A première vue, on croit avoir affaire à une mise en scène des plus classiques, avec de jolis décors orientaux (au IVe acte, un grand moucharabieh dissimulant une reprise du Palais des Vents de Jaipur) et de jolis costumes évoquant les miniatures mogholes. Il ne manque pas un turban, pas une babouche, mais Arnaud Bernard tient à bien montrer qu’il n’est pas dupe. Sous cette Inde de pacotille se cache forcément le XIXe siècle : sous les stoupas, l’usine. D’où l’apparition incongrue d’un piston de locomotive au Ier acte, sans doute pour justifier la seule véritable audace de cette production : le paradis d’Indra se confond avec l’Occident moderne, l’Europe des années 1880, et le IIIe acte a pour décor une verrière qui rappelle, en beaucoup moins élaboré, celle où Jorge Lavelli situait son Faust. Le ballet devient une soirée costumée, un bal blanc avec corsets et robes à tournure pour les dames, queue de pie pour les messieurs. Le résultat est joli sans être inoubliable.

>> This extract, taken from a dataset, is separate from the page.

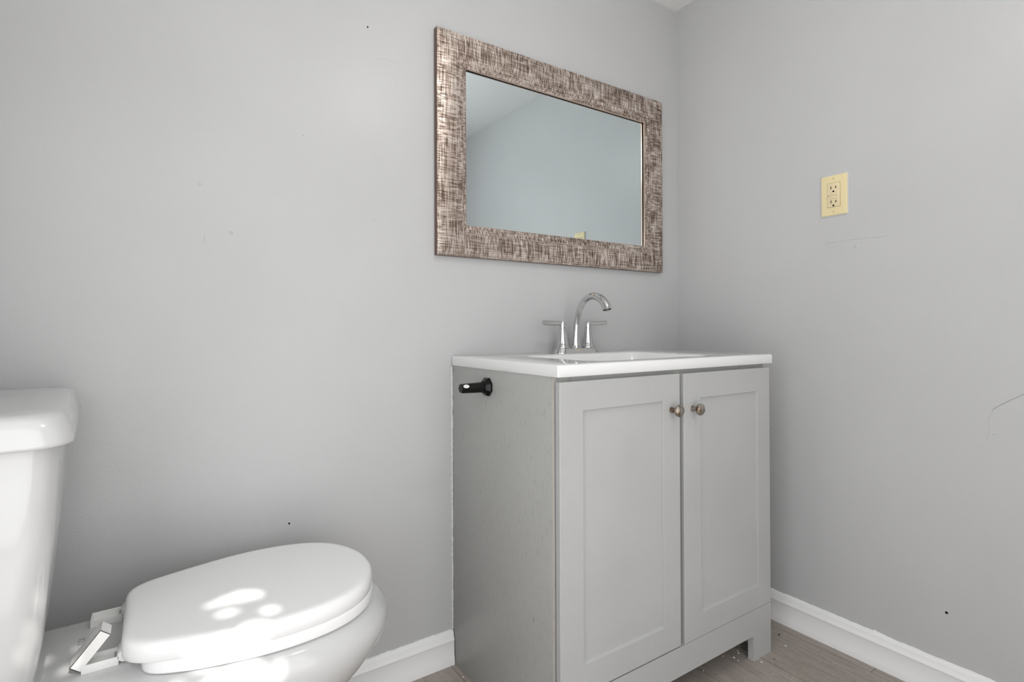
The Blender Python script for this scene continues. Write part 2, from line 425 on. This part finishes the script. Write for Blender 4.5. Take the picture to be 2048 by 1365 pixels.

A un physique encombrant – les gros plans sont sans pitié –, Ana Maria Sanchez associe une voix très pure et une prononciation très acceptable, même si, dans l’aigu forte, les consonnes s’évanouissent, remplacées par un vibrato peu agréable. La voix de Giuseppe Gipali, qui souffre d’un sérieux déficit sonore, est étouffée dans les ensembles. La couleur de timbre du baryton bulgare Vladimir Stoyanov correspond parfaitement à Scindia, et il articule le français plutôt mieux que le reste de la distribution, le prix de la plus mauvaise prononciation revenant au Timour de Riccardo Zanellato.